The Flint Water Crisis prompted the state of Michigan to adopt a new Lead and Copper Rule (LCR)—the guidelines that water utilities must follow to ensure the public’s health is protected. The most proactive LCR in the country, the University of Michigan Water Center formed a project team, funded by the CS Mott Foundation, to help guide the implementation process. Sarah Mills, senior project manager for the Ford School’s Center from Local, State, and Urban Policy (CLOSUP), and Stephanie Leiser, lecturer at the Ford School, shared their policy expertise as part of the team, which this week released its resources and recommendations.
The resources included policy memos to educate decision makers about options to address lead service lines. One details replacing lead service lines through increased water fees, using Grand Rapids as a case study that concludes with lessons learned. Another draws on examples from other states to demonstrate how one funding source, the state drinking water revolving fund, can be used to facilitate lead service line replacement in Michigan.

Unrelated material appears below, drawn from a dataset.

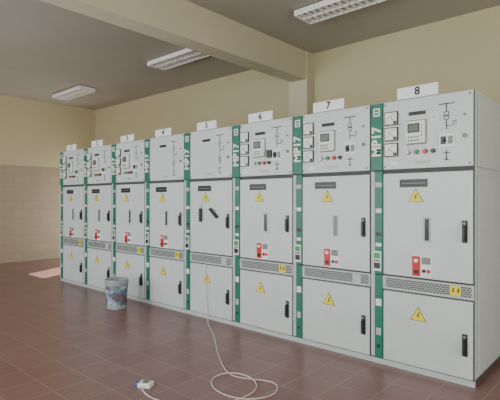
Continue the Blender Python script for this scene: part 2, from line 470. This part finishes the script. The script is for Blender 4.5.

A third assesses Eau Claire, Wisconsin’s use of state grants and increased water rates to replace lead service lines and then assesses the viability of this approach.
Leiser and Mills issued a policy brief on financing lead service line replacement in Michigan that summarizes actionable lessons learned from the memos.
The project team also developed a FAQ that includes answers to basic, public health, finance, and technical questions about the revised LCR, designed to educate customers, water utilities, and public officials.
Explore the full suite of resources on the Graham Sustainability Institute’s website.
Policy memos and brief:
- Using the state Drinking Water Revolving Fund to facilitate lead service line replacement
- Replacement of LSLs Funded Through Increased Water Fees
- Replacement of LSLs funded through State Grants and Water Fees
- Policy Brief: Financing Lead Service Line Replacement in Michigan
Sarah Mills is a Senior Project Manager at the Ford School's Center for Local, State, and Urban Policy (CLOSUP). She serves as project manager for the National Surveys on Energy and Environment (NSEE) and the Center's Energy and Environmental Policy Initiative. Sarah's research considers how renewable energy development impacts rural communities, the disparate reactions of rural landowners to such projects, and how state and local policies facilitate or hinder renewable energy deployment. She has a PhD in Urban and Regional Planning from the University of Michigan, a master's in engineering for sustainable development from the University of Cambridge, a bachelor's degree in mechanical engineering from Villanova University.
Stephanie Leiser is a lecturer at the Ford School. Her general area of interest is in public finance, budgeting, and financial management, and she has particular expertise in state and local tax policy, business taxation and incentives, and local government fiscal health. She was previously a lecturer at the Daniel J. Evans School of Public Policy and Governance at the University of Washington, where she earned her PhD in 2014. Stephanie has taught courses in public budgeting and financial management, tax policy, nonprofit financial management, and microeconomics. A Ford School alum (MPP '05), she has also worked as a tax policy analyst for the Michigan legislature and continues to be involved in state and local fiscal policy in Lansing.